* What needs to be done:
Go through the records below from the first line and print each one exactly, stopping after the line that contains "I4 = Matrix.Identity(4)". Do not print pictures or anything past that line.

--- --- ---

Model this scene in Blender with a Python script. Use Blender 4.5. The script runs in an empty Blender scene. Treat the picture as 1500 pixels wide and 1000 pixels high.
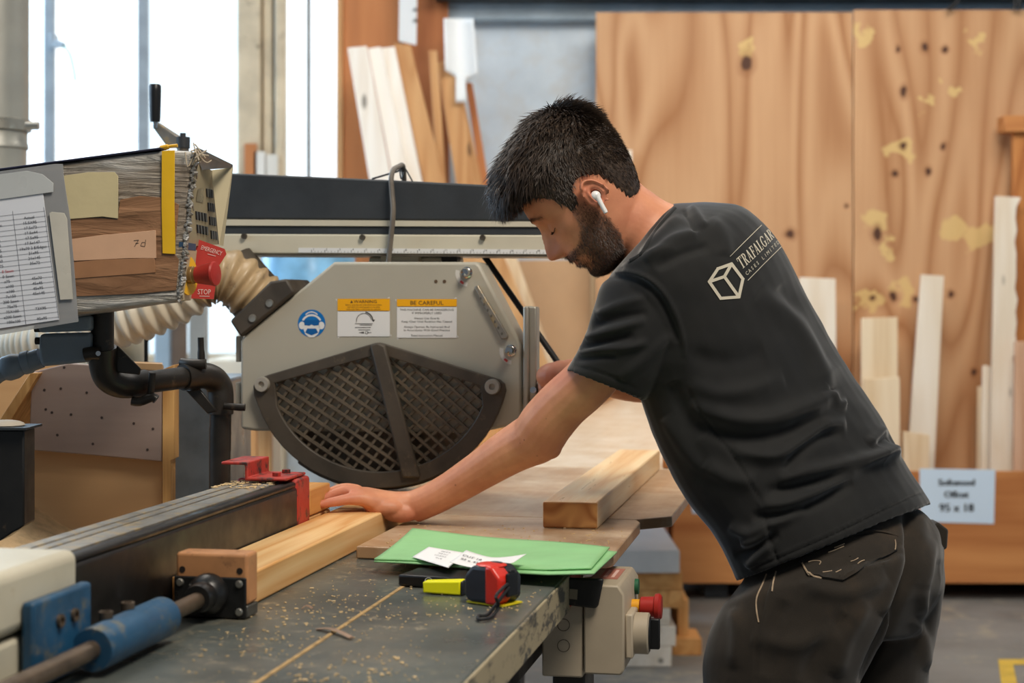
import bpy, bmesh, math, random
import numpy as np
from mathutils import Vector, Matrix, noise
from mathutils.bvhtree import BVHTree

random.seed(7)
rng = np.random.default_rng(11)
SC = bpy.context.scene
COL = SC.collection
PI = math.pi

# ------------------------------------------------------------------ camera model
# world: X right, Y into the picture, Z up. The lens height is 1.31 m and the lens looks level along +Y.
F, CX, HY, HC = 2500.0, 750.0, 440.0, 1.31
TH = math.atan(476 / F)                     # the saw bench is turned by this much from the viewing direction
cs, sn = math.cos(TH), math.sin(TH)
T = Matrix(((cs, sn, 0, 0), (-sn, cs, 0, 0), (0, 0, 1, 0), (0, 0, 0, 1)))    # bench frame -> world
I4 = Matrix.Identity(4)

def W(px, py, Y):
    return Vector(((px - CX) * Y / F, Y, HC - (py - HY) * Y / F))
def onz(px, py, z):
    return W(px, py, (HC - z) * F / (py - HY))
def ony(px, py, yl):                          # point on the bench plane y = yl
    a = (px - CX) / F
    return W(px, py, yl / (a * sn + cs))
def onx(px, py, xl):                          # point on the bench plane x = xl
    a = (px - CX) / F
    return W(px, py, xl / (a * cs - sn))
def loc(p):                                    # world -> bench frame
    return Vector((p[0] * cs - p[1] * sn, p[0] * sn + p[1] * cs, p[2]))
def TB(x, y, z):
    return T @ Vector((x, y, z))

# ------------------------------------------------------------------ mesh builder
class MB:
    def __init__(s):
        s.v, s.f, s.m, s.mi = [], [], [], 0
    def add(s, vs, fs):
        o = len(s.v)
        s.v += [Vector(v) for v in vs]
        s.f += [tuple(i + o for i in f) for f in fs]
        s.m += [s.mi] * len(fs)
        return s
    def box(s, lo, hi, M=I4):
        x0, y0, z0 = lo; x1, y1, z1 = hi
        vs = [M @ Vector(p) for p in ((x0,y0,z0),(x1,y0,z0),(x1,y1,z0),(x0,y1,z0),(x0,y0,z1),(x1,y0,z1),(x1,y1,z1),(x0,y1,z1))]
        return s.add(vs, [(0,3,2,1),(4,5,6,7),(0,1,5,4),(1,2,6,5),(2,3,7,6),(3,0,4,7)])
    def hexa(s, q0, q1):                       # two quads joined
        return s.add(list(q0) + list(q1), [(3,2,1,0),(4,5,6,7),(0,1,5,4),(1,2,6,5),(2,3,7,6),(3,0,4,7)])
    def ext(s, poly, fn, c0, c1):              # 2D outline extruded between c0 and c1 through fn(a, b, c)
        n = len(poly)
        vs = [fn(a, b, c0) for a, b in poly] + [fn(a, b, c1) for a, b in poly]
        return s.add(vs, [tuple(range(n))[::-1], tuple(range(n, 2 * n))] + [(i, (i + 1) % n, n + (i + 1) % n, n + i) for i in range(n)])
    def extp(s, pts, Y, t):                    # outline in picture terms standing at depth Y, t thick
        return s.ext([(p.x, p.z) for p in [W(a, b, Y) for a, b in pts]], lambda a, b, c: Vector((a, Y + c, b)), 0, t)
    def exty(s, pts, yl, t):                   # same, in the bench plane y = yl
        q = [loc(ony(a, b, yl)) for a, b in pts]
        return s.ext([(p[0], p[2]) for p in q], lambda a, b, c: TB(a, yl + c, b), 0, t)
    def ring_tube(s, rings, caps=True):
        n = len(rings[0]); vs = [p for r in rings for p in r]; fs = []
        for i in range(len(rings) - 1):
            for j in range(n):
                k = (j + 1) % n
                fs.append((i*n+j, i*n+k, (i+1)*n+k, (i+1)*n+j))
        if caps:
            fs.append(tuple(range(n))[::-1]); fs.append(tuple((len(rings)-1)*n + j for j in range(n)))
        return s.add(vs, fs)
    def tube(s, pts, r, n=14, caps=True, flat=1.0):
        pts = [Vector(p) for p in pts]
        rs = r if isinstance(r, (list, tuple)) else [r] * len(pts)
        rings = []; u = None
        for i, p in enumerate(pts):
            t = (pts[min(i+1, len(pts)-1)] - pts[max(i-1, 0)]).normalized()
            if u is None:
                u = t.cross(Vector((0, 0, 1)))
                if u.length < .05: u = t.cross(Vector((0, 1, 0)))
            u = (u - t * u.dot(t)).normalized(); w = t.cross(u)
            rings.append([p + (u * math.cos(2*PI*j/n) + w * math.sin(2*PI*j/n) * flat) * rs[i] for j in range(n)])
        return s.ring_tube(rings, caps)
    def lathe(s, prof, p0, ax, n=28):          # profile of (radius, distance along ax)
        ax = Vector(ax).normalized(); u = ax.cross(Vector((0, 0, 1)))
        if u.length < .05: u = ax.cross(Vector((0, 1, 0)))
        u.normalize(); w = ax.cross(u); p0 = Vector(p0)
        return s.ring_tube([[p0 + ax * d + (u * math.cos(2*PI*j/n) + w * math.sin(2*PI*j/n)) * max(r, 1e-5) for j in range(n)] for r, d in prof])
    def ball(s, c, r, M=None, n=16, m=10):
        c = Vector(c); r = r if hasattr(r, '__len__') else (r, r, r)
        R = M or Matrix.Identity(3)
        return s.ring_tube([[c + R @ Vector((r[0]*math.sin(a)*math.cos(2*PI*j/n), r[1]*math.sin(a)*math.sin(2*PI*j/n), r[2]*math.cos(a))) for j in range(n)]
                            for a in [max(.02, min(PI-.02, PI*i/m)) for i in range(m, -1, -1)]])
    def grid(s, nu, nv, fn, close=False):
        vs = [fn(i / nu, j / nv) for i in range(nu + 1) for j in range(nv + 1)]
        return s.add(vs, [(i*(nv+1)+j, (i+1)*(nv+1)+j, (i+1)*(nv+1)+j+1, i*(nv+1)+j+1) for i in range(nu) for j in range(nv)])
    def quad(s, *p):
        return s.add(p, [tuple(range(len(p)))])
    def mesh(s, name, M=I4):
        me = bpy.data.meshes.new(name); inv = M.inverted()
        me.from_pydata([tuple(inv @ v) for v in s.v], [], s.f); me.update()
        return me

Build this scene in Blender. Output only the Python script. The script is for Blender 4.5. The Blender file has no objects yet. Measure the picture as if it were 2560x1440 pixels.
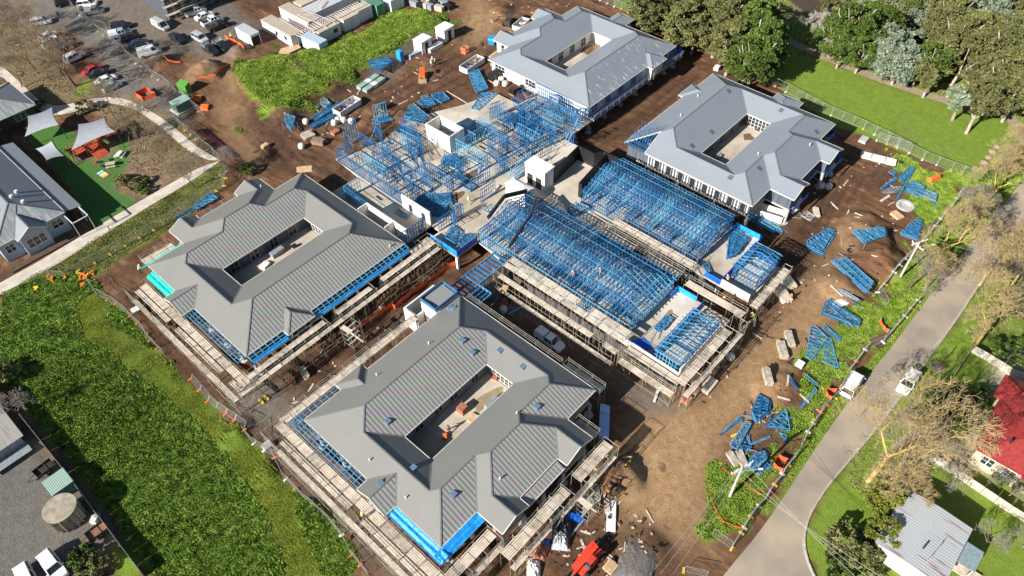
import bpy, math, random
import numpy as np
from math import sin, cos, radians, pi, hypot, atan2, sqrt
from mathutils import Matrix, Vector
random.seed(7); RNG = np.random.default_rng(11)
SC = bpy.context.scene; COL = SC.collection
# ------------------------------------------------------------------ camera
F_, P_, R_, Y_ = 1847.7, radians(48.093), radians(-1.335), radians(46.895)
CH = 93.0
_f = np.array([cos(P_)*sin(Y_), cos(P_)*cos(Y_), -sin(P_)]); _r = np.array([cos(Y_), -sin(Y_), 0]); _u = np.cross(_r, _f)
_r2 = cos(R_)*_r+sin(R_)*_u; _u2 = -sin(R_)*_r+cos(R_)*_u
MC = np.array([_r2, _u2, -_f])
cam = bpy.data.cameras.new('camera'); camo = bpy.data.objects.new('camera', cam); COL.objects.link(camo)
cam.sensor_width = 36; cam.lens = 36*F_/2560; cam.clip_start = 1; cam.clip_end = 3000
mw = Matrix(MC.T.tolist()).to_4x4(); mw.translation = (0, 0, CH); camo.matrix_world = mw
SC.camera = camo
# ------------------------------------------------------------------ light
SUN_AZ, SUN_EL = radians(172), radians(29)
W = bpy.data.worlds.new('World'); SC.world = W; W.use_nodes = True
nt = W.node_tree; bg = nt.nodes['Background']; sky = nt.nodes.new('ShaderNodeTexSky')
sky.sky_type = 'NISHITA'; sky.sun_disc = False; sky.sun_elevation = SUN_EL; sky.sun_rotation = radians(90)-SUN_AZ
sky.air_density = 1.0; sky.dust_density = 0.4
nt.links.new(sky.outputs[0], bg.inputs[0]); bg.inputs[1].default_value = 0.05
sl = bpy.data.lights.new('sun', 'SUN'); sl.energy = 5.0; sl.angle = radians(0.5); sl.color = (1, .95, .87)
so = bpy.data.objects.new('sun', sl); COL.objects.link(so)
sd = Vector((-cos(SUN_EL)*cos(SUN_AZ), -cos(SUN_EL)*sin(SUN_AZ), -sin(SUN_EL)))
so.rotation_euler = sd.to_track_quat('-Z', 'Y').to_euler(); so.location = (0, 100, 200)
SC.view_settings.view_transform = 'Standard'; SC.view_settings.look = 'None'; SC.view_settings.gamma = 1
SC.view_settings.exposure = 0.9
# ------------------------------------------------------------------ picture -> place
def T(c, r, x, y): return ((0, 600, 1200, 1860)[c]+x*.27365, (0, 350, 700, 1046)[r]+y*.27365)
def GZ(px, py, z=0.0):
    d = MC.T @ np.array([(px-1280)/F_, -(py-720)/F_, -1.0]); t = (z-CH)/d[2]
    return (d[0]*t, d[1]*t)
def inpoly(X, Y, poly):
    X = np.asarray(X, float); Y = np.asarray(Y, float); ins = np.zeros(X.shape, bool); n = len(poly)
    for i in range(n):
        x0, y0 = poly[i]; x1, y1 = poly[(i+1) % n]
        if y0 == y1: continue
        c = ((y0 > Y) != (y1 > Y)) & (X < (x1-x0)*(Y-y0)/(y1-y0)+x0)
        ins ^= c
    return ins
def blur(A, k):
    for _ in range(3):
        for ax in (0, 1):
            c = np.cumsum(np.pad(A, [(k+1, k) if a == ax else (0, 0) for a in (0, 1)], mode='edge'), axis=ax)
            A = (np.take(c, range(2*k+1, c.shape[ax]), axis=ax)-np.take(c, range(0, c.shape[ax]-2*k-1), axis=ax))/(2*k+1)
    return A
def vnoise(X, Y, s, seed):
    r = np.random.default_rng(seed); tab = r.random((64, 64)); x = X/s; y = Y/s
    xi = np.floor(x).astype(int); yi = np.floor(y).astype(int); fx = x-xi; fy = y-yi
    fx = fx*fx*(3-2*fx); fy = fy*fy*(3-2*fy)
    a = tab[xi % 64, yi % 64]; b = tab[(xi+1) % 64, yi % 64]; c = tab[xi % 64, (yi+1) % 64]; d = tab[(xi+1) % 64, (yi+1) % 64]
    return (a*(1-fx)+b*fx)*(1-fy)+(c*(1-fx)+d*fx)*fy
def fbm(X, Y, s, seed, o=4):
    v = 0; a = .5
    for i in range(o): v = v+a*vnoise(X, Y, s/2**i, seed+i); a *= .5
    return v
# ------------------------------------------------------------------ terrain field
GS = .5; GX = np.arange(-40, 262, GS); GY = np.arange(-50, 262, GS)
XX, YY = np.meshgrid(GX, GY, indexing='ij')
def sstep(a, b, v): t = np.clip((v-a)/(b-a), 0, 1); return t*t*(3-2*t)
def PG(pts, z=1.5): return [GZ(x, y, z) for x, y in pts]
HT = 2.9*sstep(70, 100, YY)
HT = HT*(1-.75*sstep(150, 185, XX))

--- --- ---

* Right answer:
Model this scene in Blender with a Python script. Use Blender 4.5. The script runs in an empty Blender scene. Treat the picture as 1500 pixels wide and 1000 pixels high.
import bpy, bmesh, math, random
import numpy as np
from mathutils import Vector, Matrix, noise
from mathutils.bvhtree import BVHTree

random.seed(7)
rng = np.random.default_rng(11)
SC = bpy.context.scene
COL = SC.collection
PI = math.pi

# ------------------------------------------------------------------ camera model
# world: X right, Y into the picture, Z up. The lens height is 1.31 m and the lens looks level along +Y.
F, CX, HY, HC = 2500.0, 750.0, 440.0, 1.31
TH = math.atan(476 / F)                     # the saw bench is turned by this much from the viewing direction
cs, sn = math.cos(TH), math.sin(TH)
T = Matrix(((cs, sn, 0, 0), (-sn, cs, 0, 0), (0, 0, 1, 0), (0, 0, 0, 1)))    # bench frame -> world
I4 = Matrix.Identity(4)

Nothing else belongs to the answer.